Todos sabemos el poder que tenían los Sínodos diocesanos, incluso, muchas veces, en contra del obispo. Se solía pensar, y afirmar, que los obispos pasaban, pero que las determinaciones sinodales diocesanas permanecían, componiendo, poco a poco, un “corpus iuridicum”, es decir, mejor “canonicum”, que iba perfilando no solo la Historia, sino la naturaleza y la idiosincrasia de la esencia de la vida diocesana concreta de cada Diócesis.
Pero desde pronto nos extrañó que el Sínodo de los obispos en Roma no terminara con un documento vinculante, sino que, después, muchas veces desesperantemente tarde, un documento papal, no sinodal estrictamente, viniera no a interpretar y concretar, sino a hacer las veces magisteriales, y canónicas, de las disquisiciones de los padres sinodales.

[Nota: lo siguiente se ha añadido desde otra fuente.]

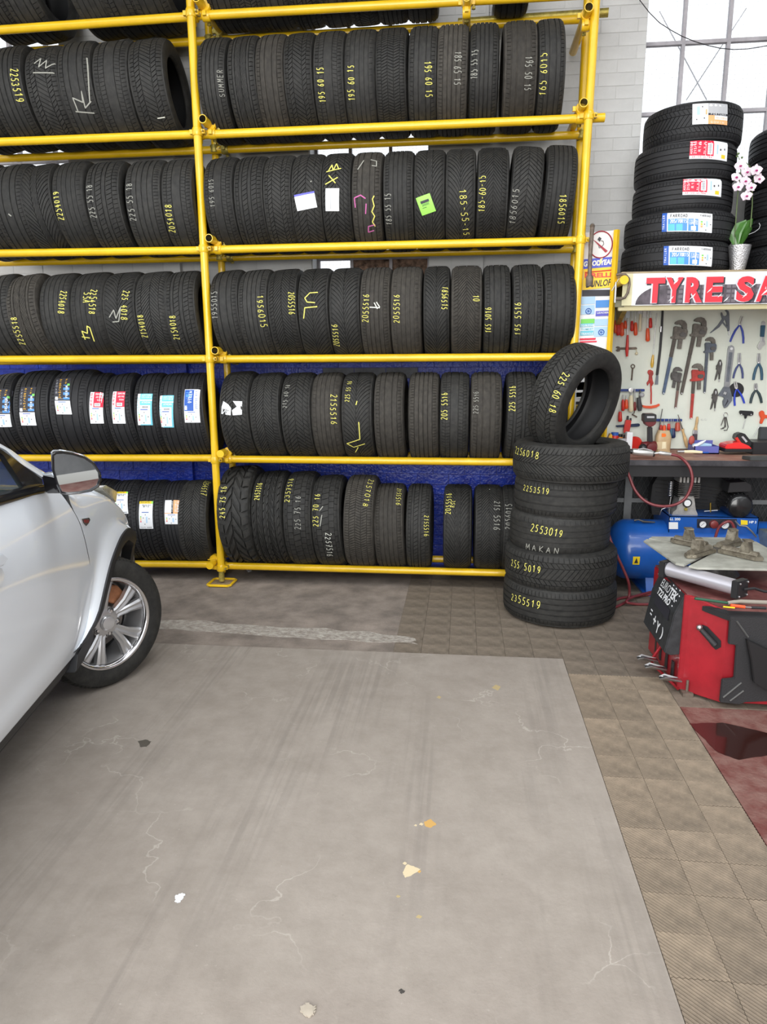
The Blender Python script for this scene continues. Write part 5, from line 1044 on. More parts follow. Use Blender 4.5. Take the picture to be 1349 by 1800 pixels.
single('air_hose', mb, HOSE, 'dark red hose drooping past the blue tank to the floor', 'hose', smooth=60)
mb = MB().tube(spl([g_(1150, 1062, .009), g_(1120, 1062, .009), g_(1102, 1058, .028), g_(1112, 1050, .028), g_(1140, 1042, .022), g_(1160, 1038, .022)]), .0085, 10)
single('air_hose', mb, HOSE, 'dark red hose coiled on the floor behind the tyre changer', 'hose', smooth=60)
mb = MB().box((3.45, -.18, 0), (3.85, .0, .02)); mb.box((3.45, -.18, .02), (3.85, .0, .445)); single('metal_box', mb, mat('dull_zinc', (.22, .26, .27), .4, .4, .25, 20), 'dull grey metal box right of the compressor behind the tyre changer', 'box', smooth=0, bevel=.004)

# ================================================================ TYRE CHANGER
tcg = thing('tyre_changer', 'red tyre changing machine with a worn grey turntable', 'tyre changer', (2.9, -1.2, 0))
plan = [(2.585, -.95), (2.603, -1.406), (2.632, -1.428), (2.744, -1.520), (3.35, -1.53), (3.35, -.95)]; ztop = [.455, .455, .455, .425, .425, .455]
mb = MB(); n = len(plan)
mb.add([(x, y, .012) for x, y in plan]+[(x, y, z) for (x, y), z in zip(plan, ztop)], [tuple(reversed(range(n))), tuple(range(n, 2*n))]+[(i, (i+1) % n, (i+1) % n+n, i+n) for i in range(n)])
part('cabinet', mb, REDP, tcg, 0, .004)
mb = MB().box((2.596, -1.418, .015), (2.640, -1.40, .458)); part('corner_channel', mb, REDP, tcg, 0, .003)
mb = MB(); mb.prism([(x*1+(.006 if x < 2.7 else 0), y+.006, z+.001) for (x, y), z in zip(plan, ztop)], (0, 0, .004)); part('top_plate', mb, mat('dusty_dark_red', (.10, .022, .022), .5, 0, 0, 9, .2, 40, col2=(.20, .08, .07)), tcg, 0)
mb = MB().tube([(2.648, -1.434, .43), (2.648, -1.434, .03)], .003, 6); part('seam', mb, BLK, tcg, 0)
# control head with lettering
cf = [(2.600, .462), (2.560, .365), (2.553, .315), (2.530, .185), (2.560, .172), (2.604, .178)]
cb = list(cf)
y0_, y1_ = -1.405, -1.03
mb = MB(); n = 6; mb.add([(x, y0_, z) for x, z in cf]+[(x, y1_, z) for x, z in cb], [tuple(range(n)), tuple(reversed(range(n, 2*n)))]+[(i, i+n, (i+1) % n+n, (i+1) % n) for i in range(n)])
part('control_head', mb, mat('charcoal_panel', (.028, .03, .033), .5, 0, .3, 30), tcg, 0, .004)
def headpt(u, v, seg, lift=.002):       # u 0..1 along from back to front, v down the slope
    a, b = V((cf[seg][0], 0, cf[seg][1])), V((cf[seg+1][0], 0, cf[seg+1][1])); q_ = a.lerp(b, v); nrm = V((-(a.z-b.z), 0, (a.x-b.x)))
    nrm = V((-(a.z-b.z), 0, a.x-b.x)).normalized(); q_ = q_+nrm*lift; return V((q_.x, y1_+(y0_-y1_)*u, q_.z))
def head_text(txt, u0, u1, v0, v1, seg, bold=0, m_=P_W):
    o_, a, b = headpt(u0, v1, seg), headpt(u1, v1, seg), headpt(u0, v0, seg); q_ = MB(); put_text(q_, txt, o_, a-o_, b-o_, 0, bold); return part('lettering', q_, m_, tcg, 0)
head_text('EURO', .22, .56, .22, .58, 0); head_text('TEK', .57, .86, .22, .62, 0, .03); head_text('T22', .22, .45, .66, .96, 0, .03); head_text('PRO', .49, .75, .66, .96, 0, .03)
for (u, v) in ((.60, .1), (.72, .12), (.84, .05), (.9, .25), (.88, .5), (.85, .8)):
    q_ = MB().box(tuple(headpt(u, v, 0)-V((.002, .003, .003))), tuple(headpt(u, v, 0)+V((.0, .003, .003)))); part('star_mark', q_, P_W, tcg, 0)
mb = MB(); a_, b_, c_, d_ = headpt(.22, .0, 1), headpt(.85, .0, 1), headpt(.85, 1, 1), headpt(.22, 1, 1); mb.add([a_, b_, c_, d_], [(0, 1, 2, 3)]); part('recess_strip', mb, P_K, tcg, 0)
head_text('+', .36, .47, .30, .62, 2, .02); head_text('Y', .52, .66, .35, .75, 2, .03); head_text(')', .74, .82, .35, .8, 2, .02); head_text('=', .18, .26, .25, .45, 2)
mb = MB()
# pedals and guard rail at the left foot
for (x, y) in ((1138, 1157), (1152, 1172), (1178, 1192)):
    p_ = atz(x, y, .075); mb = MB().prism([p_+V((-.045, -.01, 0)), p_+V((-.02, -.02, .012)), p_+V((.05, -.015, -.006)), p_+V((.05, .02, -.006)), p_+V((-.02, .022, .012)), p_+V((-.045, .016, 0))], (0, 0, -.006)); part('pedal', mb, STEEL, tcg, 0, .001)
for y in (-1.06, -1.14, -1.24, -1.34):
    mb = MB().box((2.588, y-.016, .04), (2.594+.0, y+.008, .12)); part('pedal_slot', mb, BLK, tcg, 0)
mb = MB().tube([(2.60, -1.15, .13), (2.54, -1.18, .05), (2.54, -1.22, .045), (2.60, -1.42, .02)], .007, 8); part('guard_bar', mb, REDP, tcg, 50)
mb = MB().box((2.61, -1.46, 0), (2.655, -1.415, .018)); mb.tube([(2.633, -1.437, .0), (2.633, -1.437, .07)], .006, 8); part('floor_fixing', mb, RUST, tcg, 40)
# slanted keyhole with rubber lever on the front face
fd = V((.112, -.093, 0)).normalized(); fnn = V((-.64, -.77, 0)).normalized()
def fp(px, py, off=.0):
    d = ray(px, py); p0_ = V((2.632, -1.428, 0)); nn = V((fd.y, -fd.x, 0)).normalized(); t_ = (p0_-CAM).dot(nn)/d.dot(nn); q_ = CAM+d*t_; return q_+ (nn if nn.y < 0 else -nn)*off
mb = MB().prism([fp(x, y, .001) for x, y in ((1228, 1101), (1236, 1098), (1244, 1101), (1268, 1126), (1268, 1137), (1259, 1142), (1252, 1136))], (0, -.002, 0)); part('slot', mb, BLK, tcg, 0)
mb = MB().tube([fp(1234, 1102, .02), fp(1260, 1133, .012)], [.010, .012], 10); part('lever', mb, BLKR, tcg, 40)
mb = MB().ball(fp(1234, 1101, .022), .014, 10); part('lever_tip', mb, STEEL, tcg, 40)
# rubber side buffer, black, with bars
Yf = -1.535
mb = MB().prism(quad([(1282, 1082), (1420, 1084), (1420, 1228), (1310, 1232), (1298, 1236), (1264, 1232), (1268, 1192), (1289, 1190), (1293, 1132), (1279, 1130)], Yf), (0, -.014, 0)); part('bead_buffer', mb, BLKR, tcg, 0, .003)
for (a_, b_) in (((1272, 1226), (1304, 1200)), ((1284, 1232), (1308, 1214)), ((1296, 1092), (1316, 1120))):
    mb = MB().tube([at(*a_, Yf-.016), at(*b_, Yf-.016)], .004, 6); part('buffer_rib', mb, mat('worn_rubber_edge', (.08, .08, .078), .6), tcg, 0)
mb = MB().prism(quad([(1310, 1121), (1349, 1140), (1440, 1180), (1440, 1214), (1349, 1212), (1322, 1196), (1318, 1160)], Yf-.03), (0, -.025, 0)); part('breaker_blade', mb, GUARD, tcg, 0, .003)
# tray
trp = [fp(1224, 1055, .0)]
mb = MB().prism([(2.655, -1.46, .405), (2.742, -1.545, .392), (3.34, -1.545, .392), (3.34, -1.50, .405), (2.74, -1.49, .41)], (0, 0, .026)); part('tool_tray', mb, BLK, tcg, 0, .003)
# table: octagonal plate quartered by slots
Zt = .565; cxy = V((2.828, -1.048, 0)); cor = [atz(x, y, Zt) for x, y in ((1133, 950), (1144, 943), (1307, 947), (1349, 968), (1349, 1003), (1213, 998), (1194, 993), (1178, 989))]
c = V((2.832, -1.045, Zt)); ring = [(-.285, .20), (-.225, .285), (.225, .285), (.285, .21), (.285, -.21), (.16, -.30), (-.19, -.295), (-.255, -.235)]
TOPM = mat('worn_turntable', (.30, .30, .26), .5, .3, 0, 7, .2, 30, col2=(.55, .56, .50))
ang0 = rad(2); R2 = Matrix.Rotation(ang0, 3, 'Z'); corners = [c+R2 @ V((x, y, 0)) for x, y in ring]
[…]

Incluso, en muchas ocasiones, flotaba en la Iglesia un tufillo, o runrún, de que el Papa habría aprovechado el Sínodo para enseñar, o disponer, algo no muy del agrado de la grey eclesial.
La impresión que tenemos ahora, o tal vez que tengo, más que tenemos, es que al papa Francisco le habría gustado más que el último Sínodo sobre la Familia hubiera sido más autónomo, siguiendo, eso sí, las pistas que el Papa tan explicita y claramente había marcado antes del mismo. Pero el caso es que la reunión sinodal ha hecho patente las inercias y los malos hábitos clericales, y ha elaborado un documento flotando en el éter de las verdades eternas e inmutables de la Santa Madre Iglesia, sin avanzar en nada que fuera nuevo, valiente y liberador. Y dejando esta tarea, la verdaderamente ardua y comprometida, a las espaldas, anchas, eso sí, y fuertes, del Papa Francisco.
Me inclino a pensar que el estilo y el contenido de la declaración sinodal no ha sido en modo alguno una simple coincidencia, sino algo perfecta y exactamente procurado por los padres sinodales, para no meterse en líos. O, en una hipótesis mucho más noble, para testimoniar la poca claridad y concreción con las que está pensado el Sínodo de Roma, y lo pueda arreglar este Papa, con su ya demostrada valentía, decisión, y claridad.